IELTS & English Language Proficiency

English language proficiency is an integral part of the Australian visa system. For many people it has become a barrier to gaining positive visa outcomes. As migration agent / lawyers Valid Visas understands the tight time lines for valid visa applications and our clients sense of urgency in securing the necessary IELTS score. Valid visas IELTS will offer you a structured IELTS training program that has proven results.

At no additional cost to our own in-house program, valid visas IELTS can arrange for a language professional to visit your company premises to deliver specialised IELTS programs to your staff. We can tailor a program that meets your individual language needs at time and place that suits you. Valid visas IELTS offers this same service to individuals and community groups seeking superior IELTS results.

All valid visas IELTS clients gain the benefit of our IELTS experience to maximise their chances of IELTS success.

Kel Mateer is a Certified IELTS Examiner (996431). He is a specialist in IELTS training and academic literacy. He has worked as a lecturer at Griffith University and Queensland University of Technology in Australia. His international experience includes lecturing positions at Yonsei University in South Korea and UKSW in Indonesia.

About The Test

Each candidate takes four IELTS test modules, one in each of the four skills, Listening, Reading, Writing and Speaking. All candidates take the same Listening and Speaking Modules. There is a choice between Academic and General Training in the Reading and Writing Modules (Cambridge, 2011).


40 questions, approximately 30 minutes.

There are four sections to this part of the test and they are always in the same order. Each section is heard ONCE only.
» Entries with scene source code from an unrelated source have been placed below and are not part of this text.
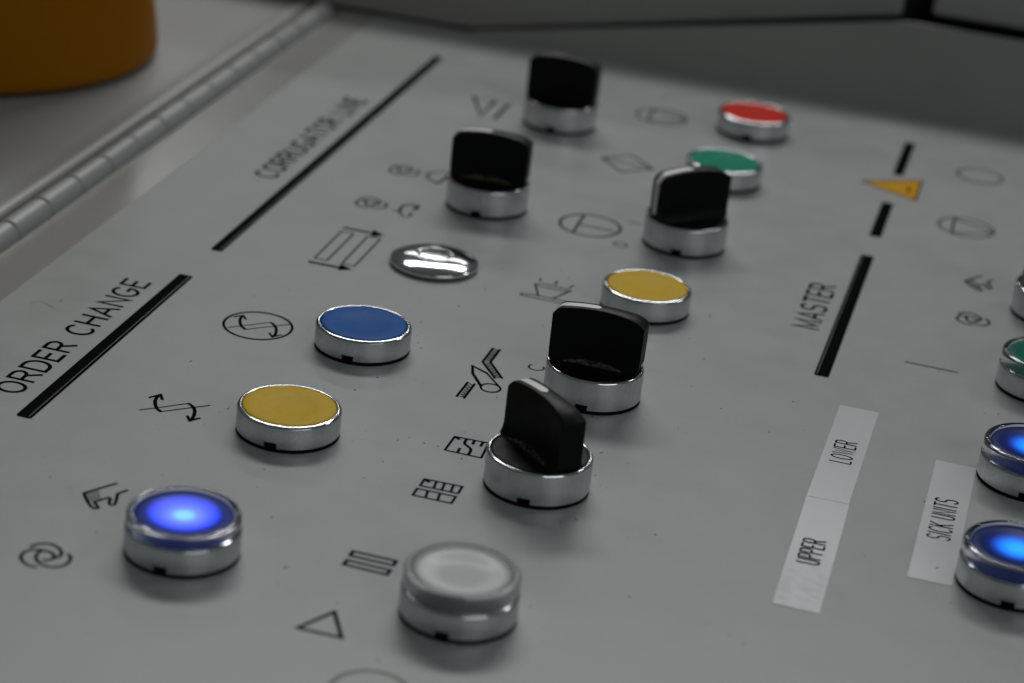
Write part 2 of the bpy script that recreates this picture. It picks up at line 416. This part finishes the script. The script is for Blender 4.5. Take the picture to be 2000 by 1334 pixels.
strokes('loop_symbol', [crop(*ka, [(800, 1000), (910, 1035), (965, 1110), (1040, 1128), (1110, 1105), (1130, 1060), (1070, 1080)]),
                        ('w', .95, crop(*ka, [(915, 1030), (935, 960), (1010, 915), (1130, 905), (1245, 930), (1235, 980), (1160, 1000), (1195, 950)]))], .7)
kt = (560, 1060, 6.67)
strokes('triangle_symbol', [('c', crop(*kt, [(140, 1110), (620, 902), (715, 1238)]))], 1.0, INK_N, label='large outlined triangle at the bottom')
strokes('flat_bars_symbol', [('c', crop(*kt, [(865, 112), (1428, 240), (1388, 297), (825, 168)])), ('c', crop(*kt, [(790, 227), (1350, 360), (1305, 417), (742, 282)]))], .95, INK_N)
kb = (780, 840, 8.34)
strokes('torn_sheet_symbol', [('c', crop(*kb, [(905, 105), (1455, 213), (1335, 455), (742, 325)])), ('w', .9, crop(*kb, [(920, 122), (975, 150)])),
    ('w', .85, crop(*kb, [(1098, 150), (1068, 190), (1062, 225), (1120, 270), (1165, 310), (1160, 345), (1118, 410)])),
    ('w', .8, crop(*kb, [(1225, 175), (1195, 232)])), ('w', .8, crop(*kb, [(1362, 205), (1325, 264)])), ('w', .8, crop(*kb, [(985, 300), (942, 372)]))], .7, INK_N)
strokes('cut_sheets_symbol', [('c', crop(*kb, [(415, 797), (1028, 922), (955, 1035), (338, 905)])), ('c', crop(*kb, [(292, 952), (922, 1086), (845, 1195), (218, 1060)])),
    crop(*kb, [(608, 838), (558, 945)]), crop(*kb, [(740, 868), (695, 970)]), crop(*kb, [(885, 898), (840, 1002)]), crop(*kb, [(465, 992), (425, 1098)]), crop(*kb, [(665, 1032), (622, 1140)]),
    ('w', 1.0, crop(*kb, [(430, 820), (485, 845)]))], .72, INK_N)
kc = (880, 670, 10)
def zig(a0, a1, b0, b1, n):
    out = []
    for i in range(n + 1):
        t = i / n; u = [(a0[j] + (a1[j] - a0[j]) * t) for j in (0, 1)]; v = [(b0[j] + (b1[j] - b0[j]) * t) for j in (0, 1)]
        out.append(tuple(u) if i % 2 == 0 else tuple(v))
    return out
strokes('web_and_roll_symbol', [
    ('w', .75, crop(*kc, [(118, 1045), (335, 768)])), ('w', .75, crop(*kc, [(262, 1078), (472, 800)])), ('w', .33, crop(*kc, zig((180, 1048), (345, 780), (255, 1068), (440, 800), 12))),
    ('w', .75, crop(*kc, [(830, 103), (625, 368), (868, 690)])), ('w', .8, crop(*kc, [(962, 130), (780, 372), (1005, 690)])),
    ('w', .33, crop(*kc, zig((840, 110), (650, 355), (945, 140), (775, 360), 14))), ('w', .33, crop(*kc, zig((650, 380), (872, 685), (775, 385), (985, 690), 14))),
    ('w', .9, crop(*kc, [(705, 588), (430, 448), (433, 592), (592, 842)])), ('w', .6, crop(*kc, [(705, 588), (960, 865)]))], .7, label='corrugated web passing a roll, printed left of the tall selectors')
cx, cy = P(880 + 78.0, 670 + 88.0); lx = P(880 + 59, 670 + 86)[0]; rx_ = P(880 + 97.5, 670 + 90)[0]
strokes('circle_symbol', [('c', circ_mm(cx, cy, (rx_ - lx) / 2 + .1, 40))], .6, px=False, z0=.09)
kl = (1010, 520, 14.286)
strokes('lamp_symbol', [('w', .55, crop(*kl, [(2000, 1120), (1500, 1015), (560, 815), (115, 752), (110, 808), (1200, 1030), (2000, 1195)])),
    ('w', .6, crop(*kl, [(595, 835), (505, 505)])), ('w', .55, crop(*kl, [(505, 490), (800, 500), (1100, 565), (1495, 690)])), ('w', .5, crop(*kl, [(560, 545), (1420, 725)])), ('w', .6, crop(*kl, [(1500, 690), (985, 910)])),
    ('w', .6, crop(*kl, [(632, 345), (662, 420)])), ('w', .6, crop(*kl, [(1120, 425), (1060, 505)])), ('w', .6, crop(*kl, [(1595, 540), (1450, 605)]))], .55, label='indicator lamp with rays printed beside the far yellow button')
kr = (580, 400, 5.0)
strokes('belts_symbol', [('c', crop(*kr, [(435, 258), (555, 282), (292, 545), (172, 520)])), ('c', crop(*kr, [(692, 308), (816, 335), (560, 600), (440, 572)])),
    ('w', 1.5, crop(*kr, [(462, 225), (760, 283)])), ('w', 1.5, crop(*kr, [(125, 557), (430, 617)]))], .6)
for tri in ([(745, 245), (852, 302), (720, 312)], [(425, 580), (540, 634), (400, 640)]):
    b = MB(); b.add([(*P(*q), .1) for q in crop(*kr, tri)], [(0, 1, 2)])
    b.build('arrow_head', INK, panel, auto=False)
# circled T and its neighbours
kT = (1080, 400, 10.53)
cx, cy = P(1152.6, 440.6)
strokes('circle_symbol', [('c', circ_mm(cx, cy, 10.9))], .9, px=False, m=INK)
strokes('tee_symbol', [crop(*kT, [(640, 215), (415, 562)]), crop(*kT, [(555, 402), (1280, 553)])], .85)
kq = (1160, 190, 8.34)
cx, cy = P(1292.5, 227.8)
strokes('circle_symbol', [('c', circ_mm(cx, cy, 10.3))], .8, px=False)
strokes('wedge_symbol', [crop(*kq, [(880, 372), (965, 200), (1450, 350), (1430, 385), (900, 382)])], .8)
strokes('diamond_symbol', [('c', crop(*kq, [(130, 988), (615, 942), (960, 1165), (440, 1215)])), crop(*kq, [(130, 988), (960, 1165)])], .85)
kv = (890, 90, 8.34)
strokes('slope_symbol', [('w', 1.4, crop(*kv, [(300, 825), (405, 1135), (645, 895)])), ('w', .5, crop(*kv, [(645, 885), (300, 820)])), ('w', 1.4, crop(*kv, [(870, 945), (630, 1185)]))], 1.2)
kR = (1820, 300, 7.41)
cx, cy = P(1913.8, 344.2); strokes('circle_symbol', [('c', circ_mm(cx, cy, 8.9))], .8, px=False, m=INK)
cx, cy = P(1887.2, 444.8); strokes('circle_symbol', [('c', circ_mm(cx, cy, 10.3))], .8, px=False, m=INK)
strokes('wedge_symbol', [crop(*kR, [(285, 1130), (328, 945), (840, 1120), (830, 1150), (300, 1145)])], .8)
strokes('line_symbol', [[(1768.3, 706.7), (1869.8, 727.7)]], .7)
cx, cy = P(722, 1352); strokes('circle_symbol', [('c', circ_mm(cx, cy, 9.3))], 1.3, px=False, m=INK_G, label='faint ring cut by the bottom of the picture')
# orange pointer with a thin dark outline
T = [P(1683, 354), P(1801, 353), P(1788, 392)]
tc_ = (sum(q[0] for q in T) / 3, sum(q[1] for q in T) / 3)
b = MB(); b.add([(x, y, .05) for x, y in T], [(0, 1, 2)]); o = b.build('orange_triangle', ORANGE_P, panel, auto=False)
strokes('triangle_outline', [('c', T)], .75, px=False, z0=.08)
strokes('triangle_mark', [[P(1776, 367), P(1774, 375)]], 1.0, INK, px=False, z0=.1)

# ------------------------------------------------------------------ adhesive labels
def tape(name, x0, x1, y0, y1, skew, label, wr=.02, rough_end=None):
    e = empty(name, ((x0 + x1) / 2, (y0 + y1) / 2, 0)); cx, cy = (x0 + x1) / 2, (y0 + y1) / 2
    tag(e, label, 'label strip', 'white adhesive label strips')
    nx, ny = 22, max(10, int((y1 - y0) * 1.2)); b = MB(); vs = []; fs = []
    for j in range(ny + 1):
        for i in range(nx + 1):
            u, v = i / nx, j / ny
            x = x0 + (x1 - x0) * u; y = y0 + (y1 - y0) * v
            am = wr
            if rough_end is not None: am = wr + .10 * max(0, 1 - abs(y - rough_end) / 20) 
            h = .13 + am * noise.noise(Vector((x * .22, y * .75, 3))) + am * .45 * noise.noise(Vector((x * .6, y * 1.6, 8)))
            edge = min(u, 1 - u, v * 4, (1 - v) * 4) * nx
            if edge < 1: h = min(h, .13)
            vs.append((x - cx + skew * (y - y0) / (y1 - y0), y - cy, max(.07, h)))
    for j in range(ny):
        for i in range(nx):
            a = j * (nx + 1) + i; fs.append((a, a + 1, a + nx + 2, a + nx + 1))
    b.add(vs, fs)
    rim = [i for i in range(nx + 1)] + [(j + 1) * (nx + 1) - 1 for j in range(1, ny + 1)] + [ny * (nx + 1) + i for i in range(nx - 1, -1, -1)] + [j * (nx + 1) for j in range(ny - 1, 0, -1)]
    base = len(b.v); n = len(rim)
    b.v += [(b.v[i][0], b.v[i][1], .006) for i in rim]
    b.f += [(rim[k], rim[(k + 1) % n], base + (k + 1) % n, base + k) for k in range(n)]
    o = b.build('tape', LABEL, e, smooth=50)
    return e
def lab_text(e, text, xb, y0, y1, cap, wd, z0):
    o = lettering(text, xb, y0, y1, cap, wd * .8, panel, z0, gap=.25, m=INK)
    o.parent = e; o.matrix_parent_inverse = Matrix.Translation(-e.location)
t1 = tape('label_strip', 144.2, 156.2, 105.65, 172.2, .3, 'white adhesive strip lettered LOWER, upper half of the long strip', .006)
lab_text(t1, 'LOWER', 153.4, 131.2, 146.9, 6.6, .62, .17)
t2 = tape('label_strip', 145.2, 157.4, 40.0, 105.5, -1.0, 'crinkled shiny white adhesive strip lettered UPPER', .008, 56)
lab_text(t2, 'UPPER', 153.7, 65.2, 80.0, 6.4, .58, .26)
t3 = tape('label_strip', 176.5, 188.4, 70.3, 146.8, 0, 'white adhesive strip lettered SICK UNITS beside the blue buttons', .007)
lab_text(t3, 'SICK UNITS', 185.6, 95.8, 122.0, 6.8, .62, .17)

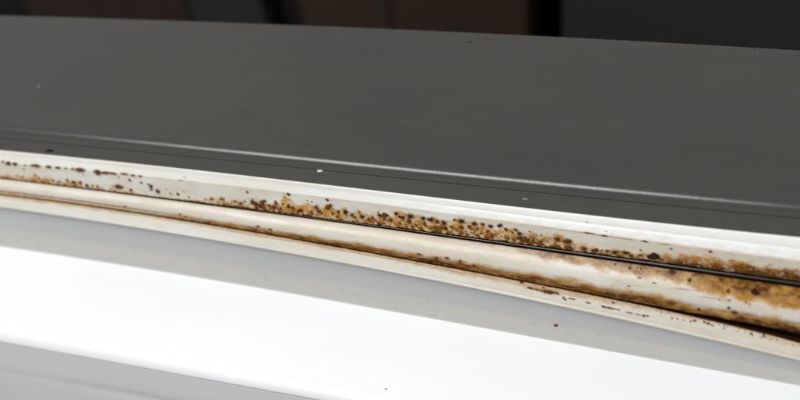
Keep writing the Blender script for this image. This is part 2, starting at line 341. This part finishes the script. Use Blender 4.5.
def liner_material(name='white plastic liner', ra=.36, rb=.44, a=(0.80, 0.81, 0.825, 1), b=(0.765, 0.775, 0.79, 1), foot=(0.62, 0.58, 0.48, 1)):
    M = Mat(name)
    at = M.node('ShaderNodeVertexColor', layer_name='stain')
    sep = M.node('ShaderNodeSeparateColor'); M.link(at.outputs['Color'], sep.inputs[0])
    soft = M.noise(45, (0.4, 1, 1), 3)
    fine = M.noise(900, (0.5, 1, 1), 4)
    c = M.mix(M.ramp(soft, .3, .75), a, b)
    c = M.mix(M.math('MULTIPLY', sep.outputs[0], M.ramp(fine, .2, .7, (.6, .6, .6, 1)), True), c, foot)
    c = M.mix(sep.outputs[1], c, (0.28, 0.24, 0.17, 1))
    M.base(c); M.rough(M.ramp(soft, .3, .7, (ra, ra, ra, 1), (rb, rb, rb, 1)))
    M.bump(fine, 0.12, 0.0003)
    return M.m

def panel_material():
    M = Mat('dark grey painted steel')
    brushed = M.noise(700, (0.05, 1, 1), 4)
    peel = M.noise(1400, (1, 1, 1), 3)
    soft = M.noise(14, (0.6, 1, 1), 3)
    c = M.mix(M.ramp(soft, .3, .7), (0.040, 0.0382, 0.0345, 1), (0.051, 0.0488, 0.044, 1))
    c = M.mix(M.math('MULTIPLY', M.ramp(brushed, .45, .75), .2), c, (0.068, 0.066, 0.062, 1))
    smear = M.noise(38, (0.12, 1, 1), 4)
    c = M.mix(M.math('MULTIPLY', M.ramp(smear, .45, .75), .28), c, (0.061, 0.058, 0.052, 1))
    M.base(c); M.rough(M.ramp(brushed, .3, .7, (.21, .21, .21, 1), (.26, .26, .26, 1)))
    M.bump(M.math('ADD', M.math('MULTIPLY', peel, 1.0), M.math('MULTIPLY', brushed, .4)), 0.10, 0.0003)
    return M.m

def plain(name, c, rough=.5, var=.25, scale=60, spec=.5):
    M = Mat(name)
    n = M.noise(scale, (1, 1, 1), 4)
    d = tuple(x * (1 - var) for x in c[:3]) + (1,)
    M.base(M.mix(M.ramp(n, .3, .7), c, d)); M.rough(rough)
    M.b.inputs['Specular IOR Level'].default_value = spec
    return M.m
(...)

During the test, time is given for you to read the questions and write down and check your answers. Ten minutes is allowed at the end of the test for you to transfer your answers from the question paper to an answer sheet (Cambridge, 2011).


40 questions, 60 minutes

There are three reading passages in the Reading Module, with a total of 2,000 to 2,750 words (Academic) or 2,000 to 2,500 words (General Training). All answers must be entered on an answer sheet during the test. No extra time is allowed to transfer answers (Cambridge, 2011).

2 Tasks, 60 minutes

Task 1: Writing a letter (General) 
You will be assessed on your ability to:

  • Write a personal or formal letter
  • Ask for and provide factual information
  • Express needs, wants, likes and dislikes
  • Express opinions, complaints

You must write at least 150 words (Cambridge, 2011).

Task 2: Writing an essay (General) 
You will be assessed on your ability to:

  • Provide general factual information
  • Outline a problem and present a solution
  • Present, evaluate and challenge ideas

You must write at least 250 words (Cambridge, 2011).


2 Tasks, 60 minutes

Task 1: Describing graphic data in a diagram (Academic)

Allow about 20 minutes for this task

You will be assessed on your ability to:

  • Organize, present and compare data
  • Describe a process
  • Describe an object, event or sequence of events
  • Explain how something works

You must write at least 150 words (Cambridge, 2011).

Task 2: Writing an essay (Academic)

Allow about 20 minutes for this task

You will be assessed on your ability to:

  • Present the solution to a problem
  • Present and justify an opinion
  • Compare and contrast evidence
  • Evaluate and challenge ideas

You must write at least 250 words (Cambridge, 2011).

3 Parts, 11-14 minutes

Part 1: Introduction & Interview (4-5 Minutes)

The examiner introduces him/herself and asks the candidate to introduce him/herself and confirm his/her identity. The examiner asks the candidate general questions on familiar topics, e.g. home, family, work, studies and interests.

Part 2: Individual long turn (3-4 minutes)

The examiner gives the candidate a task card which asks the candidate to talk about a particular topic and which includes points which the candidate can cover in their talk. The candidate is given 1 minute to prepare their talk, and is given a pencil and paper to make notes. The candidate talks for 1-2 minutes on the topic. The examiner then asks the candidate one or two questions on the same topic.

Part 3 Two-way discussion (4-5 minutes)

The examiner asks further questions which are connected to the topic of Part 2. These questions give the candidate an opportunity to discuss more abstract issues and ideas.

Skills assessed: A wide range of speaking skills is assessed, including the ability to communicate opinions and information on everyday topics and common experiences and situations by answering a range of questions; the ability to speak at length on a given topic using appropriate language and organising ideas coherently; and the ability to express and justify opinions and to analyse, discuss and speculate about issues.